**PROVIDED DATA:**

● ● ● ● ●

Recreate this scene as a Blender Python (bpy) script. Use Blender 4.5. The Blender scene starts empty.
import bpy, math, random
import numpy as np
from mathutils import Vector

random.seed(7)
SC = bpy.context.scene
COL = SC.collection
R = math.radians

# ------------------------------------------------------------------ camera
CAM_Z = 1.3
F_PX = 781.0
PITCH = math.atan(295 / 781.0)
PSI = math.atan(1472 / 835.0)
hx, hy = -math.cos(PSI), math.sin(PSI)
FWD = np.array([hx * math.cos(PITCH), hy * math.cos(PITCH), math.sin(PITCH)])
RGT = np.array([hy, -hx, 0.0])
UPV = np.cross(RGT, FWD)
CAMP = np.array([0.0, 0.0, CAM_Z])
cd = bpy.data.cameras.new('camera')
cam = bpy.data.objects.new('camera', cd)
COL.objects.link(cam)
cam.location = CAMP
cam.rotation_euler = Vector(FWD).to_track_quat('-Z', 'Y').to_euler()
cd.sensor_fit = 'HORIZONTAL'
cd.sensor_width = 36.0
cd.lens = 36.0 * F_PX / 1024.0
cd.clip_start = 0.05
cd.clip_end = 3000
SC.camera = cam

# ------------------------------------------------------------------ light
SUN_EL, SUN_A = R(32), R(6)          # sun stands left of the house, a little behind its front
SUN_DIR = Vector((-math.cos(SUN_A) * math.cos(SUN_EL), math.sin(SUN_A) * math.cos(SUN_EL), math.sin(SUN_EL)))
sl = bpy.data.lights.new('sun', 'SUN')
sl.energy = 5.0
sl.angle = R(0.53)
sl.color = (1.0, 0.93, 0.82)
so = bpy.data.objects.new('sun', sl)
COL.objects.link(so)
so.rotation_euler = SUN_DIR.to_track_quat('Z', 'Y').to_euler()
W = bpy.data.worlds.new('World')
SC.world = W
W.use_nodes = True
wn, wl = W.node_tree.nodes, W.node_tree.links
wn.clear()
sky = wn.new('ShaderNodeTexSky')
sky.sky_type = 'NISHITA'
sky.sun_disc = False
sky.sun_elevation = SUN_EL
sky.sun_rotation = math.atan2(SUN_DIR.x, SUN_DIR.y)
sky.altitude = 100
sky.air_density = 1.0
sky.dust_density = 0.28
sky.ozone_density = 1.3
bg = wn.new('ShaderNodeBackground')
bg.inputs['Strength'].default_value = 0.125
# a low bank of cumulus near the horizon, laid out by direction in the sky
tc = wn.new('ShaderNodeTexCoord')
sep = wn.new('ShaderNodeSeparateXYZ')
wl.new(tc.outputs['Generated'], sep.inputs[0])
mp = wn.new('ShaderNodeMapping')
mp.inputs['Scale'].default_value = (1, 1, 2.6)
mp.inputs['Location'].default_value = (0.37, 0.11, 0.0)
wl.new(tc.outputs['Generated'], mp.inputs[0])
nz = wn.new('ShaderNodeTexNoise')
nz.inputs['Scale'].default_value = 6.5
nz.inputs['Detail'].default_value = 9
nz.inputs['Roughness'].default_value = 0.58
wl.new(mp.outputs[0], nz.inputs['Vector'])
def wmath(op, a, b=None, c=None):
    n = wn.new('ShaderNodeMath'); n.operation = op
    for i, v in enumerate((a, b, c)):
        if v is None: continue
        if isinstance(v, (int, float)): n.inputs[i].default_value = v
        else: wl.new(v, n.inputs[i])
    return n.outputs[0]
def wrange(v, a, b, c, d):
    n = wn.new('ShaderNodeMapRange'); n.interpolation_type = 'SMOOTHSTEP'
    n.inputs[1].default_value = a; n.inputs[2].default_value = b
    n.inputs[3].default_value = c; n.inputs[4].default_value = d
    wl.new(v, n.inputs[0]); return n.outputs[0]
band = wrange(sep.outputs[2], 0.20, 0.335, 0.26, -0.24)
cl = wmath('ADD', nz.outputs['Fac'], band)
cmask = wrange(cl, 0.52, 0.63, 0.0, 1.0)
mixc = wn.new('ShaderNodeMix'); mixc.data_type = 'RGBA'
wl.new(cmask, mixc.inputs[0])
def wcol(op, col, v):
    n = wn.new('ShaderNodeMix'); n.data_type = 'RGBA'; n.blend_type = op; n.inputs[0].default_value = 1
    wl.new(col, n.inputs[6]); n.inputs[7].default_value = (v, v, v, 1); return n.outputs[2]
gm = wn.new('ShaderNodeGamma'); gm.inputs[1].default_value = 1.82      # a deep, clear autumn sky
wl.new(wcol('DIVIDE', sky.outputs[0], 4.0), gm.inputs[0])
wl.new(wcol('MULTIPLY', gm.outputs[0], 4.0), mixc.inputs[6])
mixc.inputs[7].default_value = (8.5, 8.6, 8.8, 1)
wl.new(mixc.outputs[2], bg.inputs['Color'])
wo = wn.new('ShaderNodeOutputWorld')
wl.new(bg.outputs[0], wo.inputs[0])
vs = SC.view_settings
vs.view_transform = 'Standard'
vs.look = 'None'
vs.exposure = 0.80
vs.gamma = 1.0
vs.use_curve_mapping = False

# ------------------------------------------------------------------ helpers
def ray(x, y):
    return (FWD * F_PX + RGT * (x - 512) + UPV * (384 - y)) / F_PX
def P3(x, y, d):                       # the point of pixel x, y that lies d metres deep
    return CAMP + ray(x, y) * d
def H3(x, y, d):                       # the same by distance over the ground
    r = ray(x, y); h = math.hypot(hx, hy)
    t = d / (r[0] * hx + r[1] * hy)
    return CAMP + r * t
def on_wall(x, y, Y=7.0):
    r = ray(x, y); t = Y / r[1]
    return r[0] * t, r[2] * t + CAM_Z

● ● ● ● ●

Exactly as they appear, please write out the lines from the opening of the listing above down to the line containing "R = math.radians", with both end lines included.

Recreate this scene as a Blender Python (bpy) script. Use Blender 4.5. The Blender scene starts empty.
import bpy, math, random
import numpy as np
from mathutils import Vector

random.seed(7)
SC = bpy.context.scene
COL = SC.collection
R = math.radians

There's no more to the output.